- [What to work on] Transcribe the material from its first line onward, ending with the line that contains "S.camera = cam" and adding nothing beyond it.

○ ○ ○

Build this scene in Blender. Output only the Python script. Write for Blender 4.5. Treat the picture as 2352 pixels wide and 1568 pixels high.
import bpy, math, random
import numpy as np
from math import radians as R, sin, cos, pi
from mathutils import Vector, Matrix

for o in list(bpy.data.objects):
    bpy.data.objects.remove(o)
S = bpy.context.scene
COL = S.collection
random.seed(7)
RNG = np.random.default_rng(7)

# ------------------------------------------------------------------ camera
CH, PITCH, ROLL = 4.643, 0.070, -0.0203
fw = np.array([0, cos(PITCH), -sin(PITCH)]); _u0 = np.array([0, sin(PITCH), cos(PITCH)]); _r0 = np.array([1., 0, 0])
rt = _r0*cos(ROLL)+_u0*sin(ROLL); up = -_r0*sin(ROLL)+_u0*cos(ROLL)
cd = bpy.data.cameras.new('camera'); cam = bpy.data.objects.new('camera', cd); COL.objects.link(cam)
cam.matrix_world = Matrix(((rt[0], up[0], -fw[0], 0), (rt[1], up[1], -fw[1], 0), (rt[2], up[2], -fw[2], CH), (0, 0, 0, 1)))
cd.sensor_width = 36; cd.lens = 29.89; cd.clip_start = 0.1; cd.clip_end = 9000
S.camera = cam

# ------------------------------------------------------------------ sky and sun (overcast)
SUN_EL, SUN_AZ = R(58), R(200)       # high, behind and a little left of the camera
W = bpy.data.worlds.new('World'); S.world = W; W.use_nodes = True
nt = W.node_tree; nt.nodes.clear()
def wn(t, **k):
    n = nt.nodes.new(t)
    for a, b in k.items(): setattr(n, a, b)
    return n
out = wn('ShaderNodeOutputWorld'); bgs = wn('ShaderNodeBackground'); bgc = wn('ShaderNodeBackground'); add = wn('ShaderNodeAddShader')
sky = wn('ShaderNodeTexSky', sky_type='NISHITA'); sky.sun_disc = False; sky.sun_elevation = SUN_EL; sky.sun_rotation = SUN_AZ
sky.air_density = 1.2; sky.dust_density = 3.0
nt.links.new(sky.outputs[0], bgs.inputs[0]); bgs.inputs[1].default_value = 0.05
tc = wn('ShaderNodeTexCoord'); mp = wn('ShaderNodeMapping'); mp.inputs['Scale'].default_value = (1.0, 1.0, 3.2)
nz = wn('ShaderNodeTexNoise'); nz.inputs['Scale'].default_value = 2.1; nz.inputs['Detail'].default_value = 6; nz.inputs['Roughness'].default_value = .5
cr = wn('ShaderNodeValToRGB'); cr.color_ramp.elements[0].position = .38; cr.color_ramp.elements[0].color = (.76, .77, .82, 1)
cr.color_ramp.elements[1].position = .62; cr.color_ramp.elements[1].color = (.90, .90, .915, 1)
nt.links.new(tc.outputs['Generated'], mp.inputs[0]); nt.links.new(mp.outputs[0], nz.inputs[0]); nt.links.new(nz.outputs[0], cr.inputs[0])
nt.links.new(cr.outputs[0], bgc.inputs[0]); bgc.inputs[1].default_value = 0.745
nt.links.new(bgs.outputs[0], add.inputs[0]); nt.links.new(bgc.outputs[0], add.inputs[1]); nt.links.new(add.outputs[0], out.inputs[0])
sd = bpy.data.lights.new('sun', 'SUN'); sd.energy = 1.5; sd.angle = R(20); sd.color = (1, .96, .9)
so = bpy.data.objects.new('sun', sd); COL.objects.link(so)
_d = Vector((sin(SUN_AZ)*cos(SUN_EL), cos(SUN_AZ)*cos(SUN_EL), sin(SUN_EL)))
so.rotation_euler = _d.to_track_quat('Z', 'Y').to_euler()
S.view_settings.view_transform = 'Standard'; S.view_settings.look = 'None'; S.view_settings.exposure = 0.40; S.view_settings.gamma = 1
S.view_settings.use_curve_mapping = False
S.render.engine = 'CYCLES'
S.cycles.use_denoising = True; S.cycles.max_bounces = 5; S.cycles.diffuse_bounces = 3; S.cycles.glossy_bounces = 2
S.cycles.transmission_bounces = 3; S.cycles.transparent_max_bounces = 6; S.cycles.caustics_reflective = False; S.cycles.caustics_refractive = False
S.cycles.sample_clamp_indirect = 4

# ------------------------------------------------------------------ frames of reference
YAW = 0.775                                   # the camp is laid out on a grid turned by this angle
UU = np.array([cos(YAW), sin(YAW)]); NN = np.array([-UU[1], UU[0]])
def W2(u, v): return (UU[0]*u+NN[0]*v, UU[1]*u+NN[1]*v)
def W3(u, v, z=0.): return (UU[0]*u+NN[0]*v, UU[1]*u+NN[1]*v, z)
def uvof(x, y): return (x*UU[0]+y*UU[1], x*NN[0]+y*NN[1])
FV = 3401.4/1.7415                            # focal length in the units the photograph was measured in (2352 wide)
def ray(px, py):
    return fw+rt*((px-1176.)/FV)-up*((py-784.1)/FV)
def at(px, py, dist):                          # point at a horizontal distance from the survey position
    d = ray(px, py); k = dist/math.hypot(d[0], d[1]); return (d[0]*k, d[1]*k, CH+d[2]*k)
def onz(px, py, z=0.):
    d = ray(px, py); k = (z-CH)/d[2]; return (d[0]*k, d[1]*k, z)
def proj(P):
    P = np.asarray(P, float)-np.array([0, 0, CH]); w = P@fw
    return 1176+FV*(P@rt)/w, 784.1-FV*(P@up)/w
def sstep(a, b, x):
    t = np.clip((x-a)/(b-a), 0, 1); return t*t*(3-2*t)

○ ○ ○

- [Result of this exercise]
Build this scene in Blender. Output only the Python script. Write for Blender 4.5. Treat the picture as 2352 pixels wide and 1568 pixels high.
import bpy, math, random
import numpy as np
from math import radians as R, sin, cos, pi
from mathutils import Vector, Matrix

for o in list(bpy.data.objects):
    bpy.data.objects.remove(o)
S = bpy.context.scene
COL = S.collection
random.seed(7)
RNG = np.random.default_rng(7)

# ------------------------------------------------------------------ camera
CH, PITCH, ROLL = 4.643, 0.070, -0.0203
fw = np.array([0, cos(PITCH), -sin(PITCH)]); _u0 = np.array([0, sin(PITCH), cos(PITCH)]); _r0 = np.array([1., 0, 0])
rt = _r0*cos(ROLL)+_u0*sin(ROLL); up = -_r0*sin(ROLL)+_u0*cos(ROLL)
cd = bpy.data.cameras.new('camera'); cam = bpy.data.objects.new('camera', cd); COL.objects.link(cam)
cam.matrix_world = Matrix(((rt[0], up[0], -fw[0], 0), (rt[1], up[1], -fw[1], 0), (rt[2], up[2], -fw[2], CH), (0, 0, 0, 1)))
cd.sensor_width = 36; cd.lens = 29.89; cd.clip_start = 0.1; cd.clip_end = 9000
S.camera = cam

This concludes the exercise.